Stéphane Élie s'est donné pour mission de rapatrier des emplois au Québec. Le président et fondateur de Symbiose Communication, un centre d'appels qui offre des services en sous-traitance, veut en effet ramener dans la Belle Province les emplois dans son secteur d'activités qui ont pris le chemin de l'Afrique du Nord et d'Asie.

Il est certes beaucoup moins cher (environ 3$ l'heure) de faire appel à des sous-traitants en Inde, aux Philippines, en Égypte, au Maroc ou en Tunisie pour y établir son service à la clientèle. Stéphane Élie est toutefois persuadé que le jeu n'en vaut pas nécessairement la chandelle.

«J'ai des exemples d'entreprises d'ici qui, oui, ont économisé beaucoup d'argent en déménageant leur service à la clientèle à l'autre bout du monde, dit-il. Mais elles ont tellement perdu de clients insatisfaits, qu'elles ont dû investir des sommes incroyables en marketing pour se réapproprier cette clientèle. Où est la logique?»

Le jeune entrepreneur de 37 ans sait de quoi il parle. À 17 ans, il occupait déjà un emploi dans un centre d'appel. Quelques années plus tard, il était promu directeur. Pendant plus de 12 ans, il a ainsi fait le tour du Québec, où il a dirigé des équipes, mais aussi supervisé des impartitions de services ailleurs dans le monde.

Symbiose Communication n'existe que depuis 2010, mais elle en est à son quatrième agrandissement. En deux ans, la PME du Vieux-Longueuil est passée de 7 à 200 employés. Son chiffre d'affaires, qui demeure confidentiel, se situe entre 2 et 5 millions.

L'entreprise a réussi, en peu de temps, à recruter de bons clients que Stéphane Élie préfère taire. Disons simplement qu'ils sont des acteurs importants du Québec inc. La PME oeuvre dans les secteurs bancaires, des télécommunications, des assurances, mais aussi de la philanthropie. Malgré son jeune âge, la PME est déjà en pourparlers pour acquérir un concurrent québécois qui compte 350 employés dans deux centres d'appels.

Stéphane Élie cherche donc à élargir sa clientèle, mais surtout à asseoir sa notoriété. «Je veux créer les meilleurs centres d'appels qui soient», dit ce père de famille qui ne possède aucun diplôme.

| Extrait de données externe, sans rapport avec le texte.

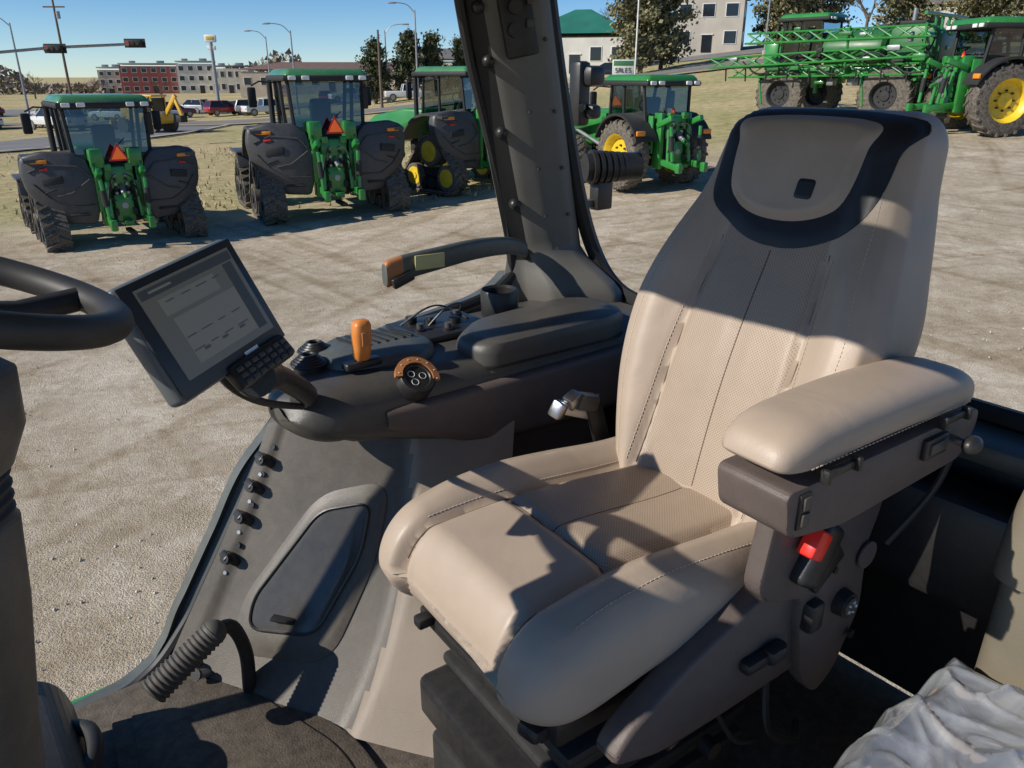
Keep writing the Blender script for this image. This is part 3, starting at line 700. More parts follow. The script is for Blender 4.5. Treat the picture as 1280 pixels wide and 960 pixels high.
def bsign(x,y):
    e=empty('business_sign',(x,y,H(x,y)),0,.68); g=G()
    for s2 in(-1,1): g.cyl((s2*1.1,0,0),(s2*1.1,0,2.6),.07,'steel')
    g.box((0,0,1.75),(2.9,.2,1.9),'white',bev=.03); g.box((0,-.11,2.25),(2.6,.03,.6),'greend',bev=.01)
    F={'S':[(0,2,1,2),(0,2,0,1),(0,1,1,1),(1,1,1,0),(0,0,1,0)],'A':[(0,0,0,2),(1,0,1,2),(0,2,1,2),(0,1,1,1)],'L':[(0,0,0,2),(0,0,1,0)],'E':[(0,0,0,2),(0,0,1,0),(0,1,1,1),(0,2,1,2)]}
    for i,ch in enumerate('SALES'):
        for a,b,c,d in F[ch]:
            x0=-1.05+i*.44
            g.cyl((x0+a*.26,-.14,1.15+b*.25),(x0+c*.26,-.14,1.15+d*.25),.035,'darkin',n=6)
    g.obj('panel',e)
bsign(10.0,75)
# ---------------------------------------------------------------- buildings
def building(name,loc,rz,w,d,h,wall,roof,rt='flat',st=1,win=6,rh=2,eave=.4,doors=True):
    e=empty(name,loc,rz); g=G(); g.box((0,0,h/2-.5),(w,d,h+1),wall)
    g.obj('walls',e); g=G()
    if rt=='flat':
        g.box((0,0,h+.65),(w+.3,d+.3,.35),roof,bev=.05); g.box((w*.2,0,h+1.1),(2,2,.8),'steel',bev=.05); g.box((-w*.3,1,h+1.1),(1.6,1.6,.7),'steel',bev=.05)
    elif rt=='gable':
        g.prism([(-d/2-eave,h+.3),(0,h+.3+rh),(d/2+eave,h+.3),(d/2+eave,h+.5),(0,h+.55+rh),(-d/2-eave,h+.5)],'x',-w/2-eave,w/2+eave,roof)
        g.prism([(-d/2,h+.4),(0,h+.4+rh),(d/2,h+.4)],'x',-w/2+.01,w/2-.01,wall)
    else:
        v=[(-w/2-eave,-d/2-eave,h+.5),(w/2+eave,-d/2-eave,h+.5),(w/2+eave,d/2+eave,h+.5),(-w/2-eave,d/2+eave,h+.5),(-w/2+d/2,0,h+.5+rh),(w/2-d/2,0,h+.5+rh)]
        g.add(v,[(0,1,5,4),(1,2,5),(2,3,4,5),(3,0,4),(3,2,1,0)],roof)
    g.obj('roof',e); g=G()
    for s in range(st):
        z=(s+.55)*h/st
        for i in range(win):
            x=-w/2+(i+.5)*w/win
            ww=min(1.5,w/win*.5); hh=min(1.5,h/st*.45)
            if doors and s==0 and i==win//2:
                g.box((x,-d/2-.02,1.05),(1.3,.12,2.1),'carglass'); g.box((x,-d/2-.05,2.2),(1.6,.15,.12),'white'); continue
            g.box((x,-d/2-.01,z),(ww+.2,.1,hh+.2),'white'); g.box((x,-d/2-.04,z),(ww,.1,hh),'carglass')
        for i in range(max(2,int(d/4))):
            y=-d/2+(i+.5)*d/max(2,int(d/4))
            for s2 in(-1,1): g.box((s2*(w/2+.01),y,z),(.1,1.3,hh+.2),'white'); g.box((s2*(w/2+.04),y,z),(.1,1.1,hh),'carglass')
    g.obj('windows_and_doors',e); return e
def B(name,x,y,*a,**k): return building(name,(x,y,H(x,y)),*a,**k)
B('brick_hotel',-104,240,.35,15,14,7.2,'brick','conc',st=3,win=6)
B('hotel_wing',-91,241,.3,10,12,7.8,'wallw','conc',st=3,win=4)
B('hotel_wing',-114,238,.3,6,12,6.2,'cream','conc',st=3,win=3)
B('office_building',-79,236,.15,10,10,6.4,'cream','roofgr',st=2,win=5)
B('retail_store',-40,190,.05,40,15,4.2,'tan','roofbr',rt='hip',win=11,rh=1.6)
B('shop_building',-9,140,-.1,16,10,3.4,'cream','roofgr',rt='gable',win=5,rh=1.5)
B('green_roof_house',9.0,108,-.25,13,11,4.0,'wallw','roofg',rt='hip',win=5,rh=3.0)
B('green_roof_office',27.5,118,-.3,9,10,6.6,'cream','roofg',st=2,rt='gable',win=3,rh=2.0)
B('brick_house',-1,112,.1,9,7,3,'tan','roofbr',rt='hip',win=3,rh=1.8)
B('white_house',57,112,-.4,11,8,3.4,'wallw','roofgr',rt='gable',win=4,rh=2.2)
B('gray_house',73,118,-.5,11,8,3.4,'cream','roofbr',rt='gable',win=4,rh=2.2)
B('gray_house',88,112,-.6,11,8,3.4,'tan','roofgr',rt='hip',win=4,rh=2.2)
B('small_shed',66,100,-.5,5,4,2.6,'wallw','roofgr',rt='gable',win=2,rh=1.2)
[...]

Pour ce faire, l'entrepreneur mise sur une saine gestion des ressources humaines. Jamais, dit-il, ses centres d'appels ne dépasseront les 200 employés. «Je veux garder une ambiance familiale. Je connais presque tout le monde par son prénom. Le salaire moyen est de 12 à 13$ l'heure. C'est souvent un emploi temporaire pour les étudiants ou les nouveaux arrivants. Le taux de roulement dans les centres d'appels est généralement très élevé. Ici, il est parmi les plus faibles.»

L'entreprise longueuilloise travaille principalement en français et en anglais. Mais Stéphane Élie courtise actuellement un important client californien du secteur alimentaire. S'il obtient ce contrat, le président ajoutera l'espagnol à son offre de service. D'ailleurs, la PME pourrait, dès demain matin, travailler en huit langues si elle le voulait.

De trop gros lièvres

Symbiose Communication a, fait intéressant, négocié une entente avec le géant allemand Bosch, lequel possède quatre centres d'appels polyglottes en Europe.

«Ils avaient le contrat avec le Cirque du Soleil. Mais le Cirque a tenu à déménager son service à la clientèle en Amérique du Nord. Il a donc demandé à Bosch d'y avoir un pied-à-terre. C'est comme ça qu'on s'est associé avec l'entreprise allemande. Malgré notre alliance, le contrat nous a échappé. Mais nous serons là lors du prochain appel d'offres», assure Stéphane Élie.

L'entrepreneur a de grandes ambitions. Il possède, dit-il, une liste de 600 clients potentiels. Et il ne compte pas lâcher prise. Bien sûr, il veut gérer sa croissance intelligemment. Courir trop de (gros) lièvres en même temps n'est pas une sinécure. C'est ce que les gens du Cirque du Soleil lui ont gentiment rappelé lorsqu'il a voulu savoir pourquoi il n'avait pas remporté l'appel d'offres de la bande à Guy Laliberté.

Selon Stéphane Élie, le service à la clientèle en sous-traitance est présent dans à peine 20% à 30% des entreprises québécoises. Aux États-Unis, c'est plutôt entre 85% et 90%. «Les entreprises d'ici s'en vont inévitablement vers ça. Ma job est de leur rappeler qu'ils ont tout avantage à faire affaire avec des entreprises québécoises plutôt que d'aller ailleurs dans le simple but d'économiser de l'argent à court terme», conclut-il.